▸ **DIRECTIONS FOR THIS TASK**
Quote the listing below in full and exactly as written, but omit every picture.

▸ **COLLECTED MATERIAL**
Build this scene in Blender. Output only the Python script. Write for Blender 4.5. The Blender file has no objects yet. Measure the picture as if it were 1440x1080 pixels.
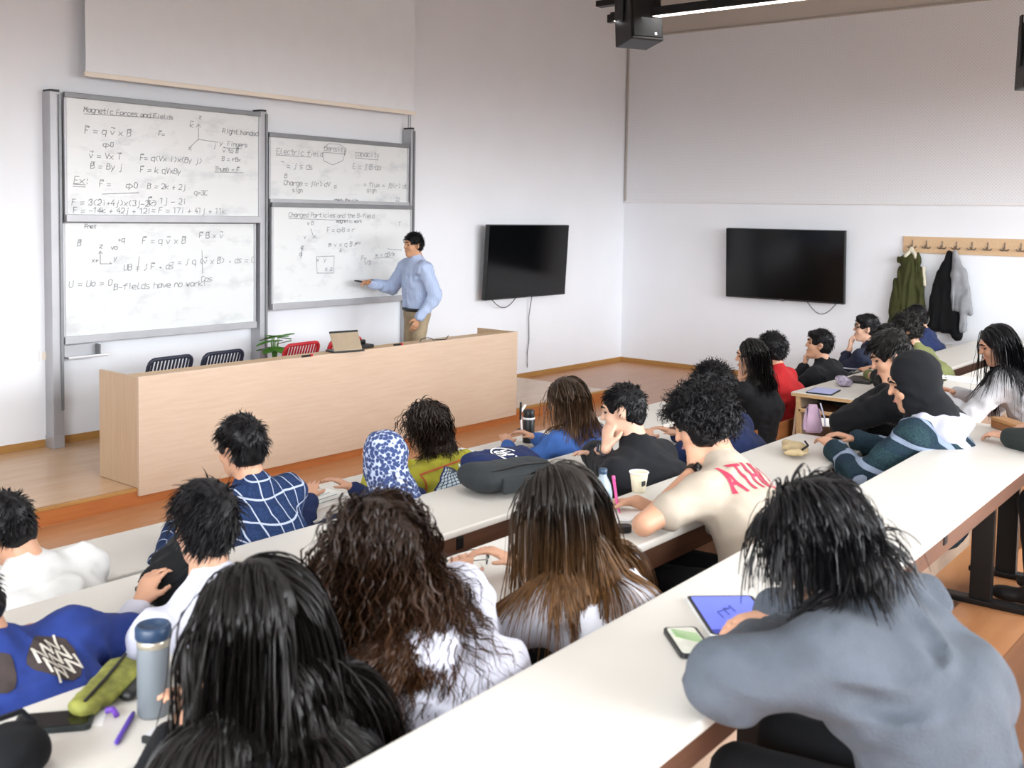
import bpy, bmesh, math, random
import numpy as np
from mathutils import Vector, Matrix

# ------------------------------------------------------------------ camera, world, exposure
SC = bpy.context.scene
COL = SC.collection
FPX, PCX, PCY = 1490.0, 725.0, 399.0                      # focal length and principal point in px of 1440x1080
CAM = np.array([-12.386, -8.096, 1.9])                    # room corner (front wall / right wall) is the origin, stage top is z = 0
def _axes(yaw, pitch, roll):
    c, s = math.cos(yaw), math.sin(yaw)
    fwd = np.array([s*math.cos(pitch), c*math.cos(pitch), math.sin(pitch)])
    right = np.array([c, -s, 0.0]); up = np.cross(right, fwd)
    return right*math.cos(roll)+up*math.sin(roll), -right*math.sin(roll)+up*math.cos(roll), fwd
CR, CU, CF = _axes(*[math.radians(a) for a in (51.07, -3.75, 0.99)])
cam_d = bpy.data.cameras.new('camera'); cam = bpy.data.objects.new('camera', cam_d); COL.objects.link(cam)
cam_d.sensor_width = 36.0; cam_d.lens = FPX/1440*36.0
cam_d.shift_x = (720-PCX)/1440; cam_d.shift_y = -(540-PCY)/1440
cam_d.clip_start = 0.05
cam.matrix_world = Matrix(((CR[0], CU[0], -CF[0], CAM[0]), (CR[1], CU[1], -CF[1], CAM[1]), (CR[2], CU[2], -CF[2], CAM[2]), (0, 0, 0, 1)))
cam_d.dof.use_dof = True; cam_d.dof.focus_distance = 6.5; cam_d.dof.aperture_fstop = 5.0
SC.camera = cam
W = bpy.data.worlds.new('world'); SC.world = W; W.use_nodes = True
_n, _l = W.node_tree.nodes, W.node_tree.links            # overcast sky above, dimmer ground below the horizon; it comes in by unseen windows added for fill
_tc = _n.new('ShaderNodeTexCoord'); _sp = _n.new('ShaderNodeSeparateXYZ'); _mr = _n.new('ShaderNodeMapRange'); _mx = _n.new('ShaderNodeMix'); _mx.data_type = 'RGBA'
_mr.inputs[1].default_value = -.06; _mr.inputs[2].default_value = .06
_l.new(_tc.outputs['Generated'], _sp.inputs[0]); _l.new(_sp.outputs['Z'], _mr.inputs[0]); _l.new(_mr.outputs[0], _mx.inputs[0])
_mx.inputs[6].default_value = (.12, .115, .11, 1); _mx.inputs[7].default_value = (.92, .96, 1.0, 1); _l.new(_mx.outputs[2], _n['Background'].inputs[0])
_n['Background'].inputs[1].default_value = 19.0
LAMP_W = 44.0                                              # watts of each suspended linear lamp
SC.view_settings.view_transform = 'Standard'; SC.view_settings.look = 'None'
SC.view_settings.gamma = 1.0; SC.view_settings.use_curve_mapping = False
SC.view_settings.exposure = 0.14

def ray(px, py): return CF + CR*(px-PCX)/FPX - CU*(py-PCY)/FPX
def on_z(px, py, z): d = ray(px, py); return CAM + d*(z-CAM[2])/d[2]
def on_y(px, py, y): d = ray(px, py); return CAM + d*(y-CAM[1])/d[1]
def on_x(px, py, x): d = ray(px, py); return CAM + d*(x-CAM[0])/d[0]

# ------------------------------------------------------------------ materials
def lin(h):
    h = h.lstrip('#'); out = []
    for i in (0, 2, 4):
        c = int(h[i:i+2], 16)/255; out.append(c/12.92 if c <= .04045 else ((c+.055)/1.055)**2.4)
    return (*out, 1.0)
MATS = {}
class NT:
    def __init__(s, name):
        s.m = bpy.data.materials.new(name); s.m.use_nodes = True; s.t = s.m.node_tree; s.b = s.t.nodes['Principled BSDF']
    def n(s, kind, **kw):
        nd = s.t.nodes.new(kind)
        for k, v in kw.items():
            if k.startswith('i_'): nd.inputs[k[2:].replace('_', ' ')].default_value = v
            else: setattr(nd, k, v)
        return nd
    def l(s, a, b): s.t.links.new(a, b)
    def coords(s, scale=(1, 1, 1), rot=(0, 0, 0)):
        tc = s.n('ShaderNodeTexCoord'); mp = s.n('ShaderNodeMapping'); mp.inputs['Scale'].default_value = scale; mp.inputs['Rotation'].default_value = rot
        s.l(tc.outputs['Object'], mp.inputs['Vector']); return mp.outputs['Vector']
    def math(s, op, a, b=None):
        nd = s.n('ShaderNodeMath', operation=op)
        for i, v in enumerate((a, b)):
            if v is None: continue
            if isinstance(v, (int, float)): nd.inputs[i].default_value = v
            else: s.l(v, nd.inputs[i])
        return nd.outputs[0]
    def mix(s, fac, c1, c2):
        nd = s.n('ShaderNodeMix', data_type='RGBA')
        if isinstance(fac, (int, float)): nd.inputs[0].default_value = fac
        else: s.l(fac, nd.inputs[0])
        for i, c in ((6, c1), (7, c2)):
            if isinstance(c, tuple): nd.inputs[i].default_value = c
            else: s.l(c, nd.inputs[i])
        return nd.outputs[2]
    def bump(s, h, strength=.3, dist=.01):
        nd = s.n('ShaderNodeBump'); nd.inputs['Strength'].default_value = strength; nd.inputs['Distance'].default_value = dist
        s.l(h, nd.inputs['Height']); s.l(nd.outputs[0], s.b.inputs['Normal'])
    def noise(s, vec, scale, detail=3, rough=.5):
        nd = s.n('ShaderNodeTexNoise'); nd.inputs['Scale'].default_value = scale; nd.inputs['Detail'].default_value = detail; nd.inputs['Roughness'].default_value = rough
        s.l(vec, nd.inputs['Vector']); return nd.outputs[0]
    def ramp(s, f, lo, hi):
        nd = s.n('ShaderNodeMapRange'); s.l(f, nd.inputs[0]); nd.inputs[1].default_value = lo; nd.inputs[2].default_value = hi; return nd.outputs[0]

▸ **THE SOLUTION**
Build this scene in Blender. Output only the Python script. Write for Blender 4.5. The Blender file has no objects yet. Measure the picture as if it were 1440x1080 pixels.
import bpy, bmesh, math, random
import numpy as np
from mathutils import Vector, Matrix

# ------------------------------------------------------------------ camera, world, exposure
SC = bpy.context.scene
COL = SC.collection
FPX, PCX, PCY = 1490.0, 725.0, 399.0                      # focal length and principal point in px of 1440x1080
CAM = np.array([-12.386, -8.096, 1.9])                    # room corner (front wall / right wall) is the origin, stage top is z = 0
def _axes(yaw, pitch, roll):
    c, s = math.cos(yaw), math.sin(yaw)
    fwd = np.array([s*math.cos(pitch), c*math.cos(pitch), math.sin(pitch)])
    right = np.array([c, -s, 0.0]); up = np.cross(right, fwd)
    return right*math.cos(roll)+up*math.sin(roll), -right*math.sin(roll)+up*math.cos(roll), fwd
CR, CU, CF = _axes(*[math.radians(a) for a in (51.07, -3.75, 0.99)])
cam_d = bpy.data.cameras.new('camera'); cam = bpy.data.objects.new('camera', cam_d); COL.objects.link(cam)
cam_d.sensor_width = 36.0; cam_d.lens = FPX/1440*36.0
cam_d.shift_x = (720-PCX)/1440; cam_d.shift_y = -(540-PCY)/1440
cam_d.clip_start = 0.05
cam.matrix_world = Matrix(((CR[0], CU[0], -CF[0], CAM[0]), (CR[1], CU[1], -CF[1], CAM[1]), (CR[2], CU[2], -CF[2], CAM[2]), (0, 0, 0, 1)))
cam_d.dof.use_dof = True; cam_d.dof.focus_distance = 6.5; cam_d.dof.aperture_fstop = 5.0
SC.camera = cam
W = bpy.data.worlds.new('world'); SC.world = W; W.use_nodes = True
_n, _l = W.node_tree.nodes, W.node_tree.links            # overcast sky above, dimmer ground below the horizon; it comes in by unseen windows added for fill
_tc = _n.new('ShaderNodeTexCoord'); _sp = _n.new('ShaderNodeSeparateXYZ'); _mr = _n.new('ShaderNodeMapRange'); _mx = _n.new('ShaderNodeMix'); _mx.data_type = 'RGBA'
_mr.inputs[1].default_value = -.06; _mr.inputs[2].default_value = .06
_l.new(_tc.outputs['Generated'], _sp.inputs[0]); _l.new(_sp.outputs['Z'], _mr.inputs[0]); _l.new(_mr.outputs[0], _mx.inputs[0])
_mx.inputs[6].default_value = (.12, .115, .11, 1); _mx.inputs[7].default_value = (.92, .96, 1.0, 1); _l.new(_mx.outputs[2], _n['Background'].inputs[0])
_n['Background'].inputs[1].default_value = 19.0
LAMP_W = 44.0                                              # watts of each suspended linear lamp
SC.view_settings.view_transform = 'Standard'; SC.view_settings.look = 'None'
SC.view_settings.gamma = 1.0; SC.view_settings.use_curve_mapping = False
SC.view_settings.exposure = 0.14

def ray(px, py): return CF + CR*(px-PCX)/FPX - CU*(py-PCY)/FPX
def on_z(px, py, z): d = ray(px, py); return CAM + d*(z-CAM[2])/d[2]
def on_y(px, py, y): d = ray(px, py); return CAM + d*(y-CAM[1])/d[1]
def on_x(px, py, x): d = ray(px, py); return CAM + d*(x-CAM[0])/d[0]

# ------------------------------------------------------------------ materials
def lin(h):
    h = h.lstrip('#'); out = []
    for i in (0, 2, 4):
        c = int(h[i:i+2], 16)/255; out.append(c/12.92 if c <= .04045 else ((c+.055)/1.055)**2.4)
    return (*out, 1.0)
MATS = {}
class NT:
    def __init__(s, name):
        s.m = bpy.data.materials.new(name); s.m.use_nodes = True; s.t = s.m.node_tree; s.b = s.t.nodes['Principled BSDF']
    def n(s, kind, **kw):
        nd = s.t.nodes.new(kind)
        for k, v in kw.items():
            if k.startswith('i_'): nd.inputs[k[2:].replace('_', ' ')].default_value = v
            else: setattr(nd, k, v)
        return nd
    def l(s, a, b): s.t.links.new(a, b)
    def coords(s, scale=(1, 1, 1), rot=(0, 0, 0)):
        tc = s.n('ShaderNodeTexCoord'); mp = s.n('ShaderNodeMapping'); mp.inputs['Scale'].default_value = scale; mp.inputs['Rotation'].default_value = rot
        s.l(tc.outputs['Object'], mp.inputs['Vector']); return mp.outputs['Vector']
    def math(s, op, a, b=None):
        nd = s.n('ShaderNodeMath', operation=op)
        for i, v in enumerate((a, b)):
            if v is None: continue
            if isinstance(v, (int, float)): nd.inputs[i].default_value = v
            else: s.l(v, nd.inputs[i])
        return nd.outputs[0]
    def mix(s, fac, c1, c2):
        nd = s.n('ShaderNodeMix', data_type='RGBA')
        if isinstance(fac, (int, float)): nd.inputs[0].default_value = fac
        else: s.l(fac, nd.inputs[0])
        for i, c in ((6, c1), (7, c2)):
            if isinstance(c, tuple): nd.inputs[i].default_value = c
            else: s.l(c, nd.inputs[i])
        return nd.outputs[2]
    def bump(s, h, strength=.3, dist=.01):
        nd = s.n('ShaderNodeBump'); nd.inputs['Strength'].default_value = strength; nd.inputs['Distance'].default_value = dist
        s.l(h, nd.inputs['Height']); s.l(nd.outputs[0], s.b.inputs['Normal'])
    def noise(s, vec, scale, detail=3, rough=.5):
        nd = s.n('ShaderNodeTexNoise'); nd.inputs['Scale'].default_value = scale; nd.inputs['Detail'].default_value = detail; nd.inputs['Roughness'].default_value = rough
        s.l(vec, nd.inputs['Vector']); return nd.outputs[0]
    def ramp(s, f, lo, hi):
        nd = s.n('ShaderNodeMapRange'); s.l(f, nd.inputs[0]); nd.inputs[1].default_value = lo; nd.inputs[2].default_value = hi; return nd.outputs[0]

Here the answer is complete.